DATA SEGMENT:

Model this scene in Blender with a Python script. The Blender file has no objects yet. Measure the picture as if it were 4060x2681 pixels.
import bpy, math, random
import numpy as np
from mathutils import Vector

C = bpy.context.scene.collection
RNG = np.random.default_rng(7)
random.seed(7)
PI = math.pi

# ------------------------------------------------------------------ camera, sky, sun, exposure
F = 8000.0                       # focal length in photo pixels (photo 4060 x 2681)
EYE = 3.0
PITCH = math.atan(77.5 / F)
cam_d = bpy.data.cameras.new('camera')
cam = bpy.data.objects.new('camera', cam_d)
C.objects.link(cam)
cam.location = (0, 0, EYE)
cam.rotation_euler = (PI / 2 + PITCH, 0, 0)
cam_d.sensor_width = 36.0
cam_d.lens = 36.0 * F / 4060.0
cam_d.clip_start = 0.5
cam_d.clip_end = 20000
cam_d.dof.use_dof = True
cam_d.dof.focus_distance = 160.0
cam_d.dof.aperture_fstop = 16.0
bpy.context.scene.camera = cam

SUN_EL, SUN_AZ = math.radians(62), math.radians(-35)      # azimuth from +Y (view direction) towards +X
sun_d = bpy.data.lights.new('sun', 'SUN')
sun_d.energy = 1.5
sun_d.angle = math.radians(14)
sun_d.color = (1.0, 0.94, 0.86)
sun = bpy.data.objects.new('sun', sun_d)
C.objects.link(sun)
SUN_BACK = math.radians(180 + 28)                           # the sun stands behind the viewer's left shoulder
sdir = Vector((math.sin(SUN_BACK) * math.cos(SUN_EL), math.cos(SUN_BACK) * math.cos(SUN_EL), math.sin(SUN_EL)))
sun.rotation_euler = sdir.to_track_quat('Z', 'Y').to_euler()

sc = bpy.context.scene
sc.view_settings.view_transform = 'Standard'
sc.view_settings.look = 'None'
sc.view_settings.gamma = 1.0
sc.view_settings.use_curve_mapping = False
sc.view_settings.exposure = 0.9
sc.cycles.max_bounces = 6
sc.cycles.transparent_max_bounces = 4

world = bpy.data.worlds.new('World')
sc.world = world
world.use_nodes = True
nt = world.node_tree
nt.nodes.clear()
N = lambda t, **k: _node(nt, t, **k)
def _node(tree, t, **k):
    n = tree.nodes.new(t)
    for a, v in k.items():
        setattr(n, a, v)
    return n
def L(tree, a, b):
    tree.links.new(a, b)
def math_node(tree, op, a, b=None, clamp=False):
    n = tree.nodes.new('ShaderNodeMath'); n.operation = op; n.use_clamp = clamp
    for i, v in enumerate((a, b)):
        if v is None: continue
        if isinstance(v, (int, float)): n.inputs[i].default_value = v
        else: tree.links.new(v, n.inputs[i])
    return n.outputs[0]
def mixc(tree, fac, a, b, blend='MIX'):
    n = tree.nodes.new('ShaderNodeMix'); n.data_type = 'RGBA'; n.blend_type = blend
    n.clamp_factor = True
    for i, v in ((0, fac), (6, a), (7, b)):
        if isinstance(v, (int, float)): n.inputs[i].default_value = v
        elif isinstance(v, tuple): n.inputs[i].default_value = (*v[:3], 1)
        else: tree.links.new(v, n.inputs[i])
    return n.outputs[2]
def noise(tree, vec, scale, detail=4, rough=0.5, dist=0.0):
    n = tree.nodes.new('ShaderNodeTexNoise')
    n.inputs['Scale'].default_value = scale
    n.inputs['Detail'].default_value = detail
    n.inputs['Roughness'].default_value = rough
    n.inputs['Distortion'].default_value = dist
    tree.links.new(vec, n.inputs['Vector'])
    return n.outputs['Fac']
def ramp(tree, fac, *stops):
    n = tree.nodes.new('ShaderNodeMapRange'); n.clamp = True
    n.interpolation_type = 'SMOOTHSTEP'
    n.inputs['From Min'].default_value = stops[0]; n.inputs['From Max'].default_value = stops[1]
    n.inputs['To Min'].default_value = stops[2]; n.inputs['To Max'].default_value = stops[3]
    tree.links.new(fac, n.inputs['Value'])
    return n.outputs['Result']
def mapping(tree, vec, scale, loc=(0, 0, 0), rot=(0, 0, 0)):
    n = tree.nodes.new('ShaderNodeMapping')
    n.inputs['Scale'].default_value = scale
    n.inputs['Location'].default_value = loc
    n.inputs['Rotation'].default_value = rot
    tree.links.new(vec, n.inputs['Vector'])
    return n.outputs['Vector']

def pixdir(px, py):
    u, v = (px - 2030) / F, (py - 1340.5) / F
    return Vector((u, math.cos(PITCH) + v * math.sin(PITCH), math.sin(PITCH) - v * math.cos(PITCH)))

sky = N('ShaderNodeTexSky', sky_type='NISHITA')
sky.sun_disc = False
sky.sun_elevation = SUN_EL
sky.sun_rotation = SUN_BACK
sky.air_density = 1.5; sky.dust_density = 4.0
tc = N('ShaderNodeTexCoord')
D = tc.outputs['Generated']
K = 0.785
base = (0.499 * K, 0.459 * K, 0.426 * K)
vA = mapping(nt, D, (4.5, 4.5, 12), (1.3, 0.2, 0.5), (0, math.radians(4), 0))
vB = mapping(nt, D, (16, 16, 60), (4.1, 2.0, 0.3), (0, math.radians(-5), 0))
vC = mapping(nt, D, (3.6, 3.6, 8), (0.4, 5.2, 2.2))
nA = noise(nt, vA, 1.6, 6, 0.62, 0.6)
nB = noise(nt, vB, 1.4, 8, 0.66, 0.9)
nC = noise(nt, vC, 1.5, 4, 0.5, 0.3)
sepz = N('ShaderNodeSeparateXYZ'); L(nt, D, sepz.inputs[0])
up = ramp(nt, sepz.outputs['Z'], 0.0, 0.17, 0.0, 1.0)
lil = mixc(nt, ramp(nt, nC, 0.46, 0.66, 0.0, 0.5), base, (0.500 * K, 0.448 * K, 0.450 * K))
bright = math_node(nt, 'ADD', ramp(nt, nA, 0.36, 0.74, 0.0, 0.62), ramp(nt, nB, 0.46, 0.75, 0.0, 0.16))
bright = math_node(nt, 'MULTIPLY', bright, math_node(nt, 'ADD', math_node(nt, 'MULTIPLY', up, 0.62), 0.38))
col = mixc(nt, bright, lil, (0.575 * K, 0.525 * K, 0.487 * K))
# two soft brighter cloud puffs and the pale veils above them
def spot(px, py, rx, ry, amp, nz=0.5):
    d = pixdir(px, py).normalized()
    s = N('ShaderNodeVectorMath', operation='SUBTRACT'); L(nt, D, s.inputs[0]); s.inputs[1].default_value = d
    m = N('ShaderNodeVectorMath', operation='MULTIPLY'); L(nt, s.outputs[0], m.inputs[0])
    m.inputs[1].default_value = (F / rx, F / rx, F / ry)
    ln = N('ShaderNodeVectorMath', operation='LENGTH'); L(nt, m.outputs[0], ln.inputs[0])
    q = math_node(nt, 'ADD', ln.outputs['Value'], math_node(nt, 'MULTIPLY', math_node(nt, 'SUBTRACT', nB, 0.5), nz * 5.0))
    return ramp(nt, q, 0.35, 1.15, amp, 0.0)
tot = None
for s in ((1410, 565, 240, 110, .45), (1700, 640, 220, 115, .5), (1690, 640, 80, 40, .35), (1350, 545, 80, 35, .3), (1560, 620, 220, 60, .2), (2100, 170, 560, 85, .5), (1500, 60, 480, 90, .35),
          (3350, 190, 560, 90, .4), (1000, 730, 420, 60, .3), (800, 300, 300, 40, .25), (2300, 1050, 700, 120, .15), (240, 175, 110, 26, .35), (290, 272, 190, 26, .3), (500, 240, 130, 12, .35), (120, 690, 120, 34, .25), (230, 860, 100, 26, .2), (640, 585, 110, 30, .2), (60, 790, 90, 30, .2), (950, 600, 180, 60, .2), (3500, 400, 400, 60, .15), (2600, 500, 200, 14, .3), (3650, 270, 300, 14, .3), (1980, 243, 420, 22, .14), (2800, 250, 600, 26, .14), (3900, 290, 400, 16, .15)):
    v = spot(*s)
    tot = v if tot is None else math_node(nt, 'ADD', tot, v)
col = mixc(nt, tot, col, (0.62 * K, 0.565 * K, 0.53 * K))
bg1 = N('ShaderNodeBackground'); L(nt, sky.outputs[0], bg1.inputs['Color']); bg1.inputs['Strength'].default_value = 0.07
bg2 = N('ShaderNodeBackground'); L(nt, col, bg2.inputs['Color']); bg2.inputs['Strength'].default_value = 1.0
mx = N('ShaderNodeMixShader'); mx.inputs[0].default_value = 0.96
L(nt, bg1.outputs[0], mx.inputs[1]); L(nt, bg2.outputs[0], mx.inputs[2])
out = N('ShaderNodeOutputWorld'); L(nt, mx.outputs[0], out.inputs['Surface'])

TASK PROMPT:
Examine the data above and state how many of its lines contain the word "scene", with no further remarks.

WORKED SOLUTION:
4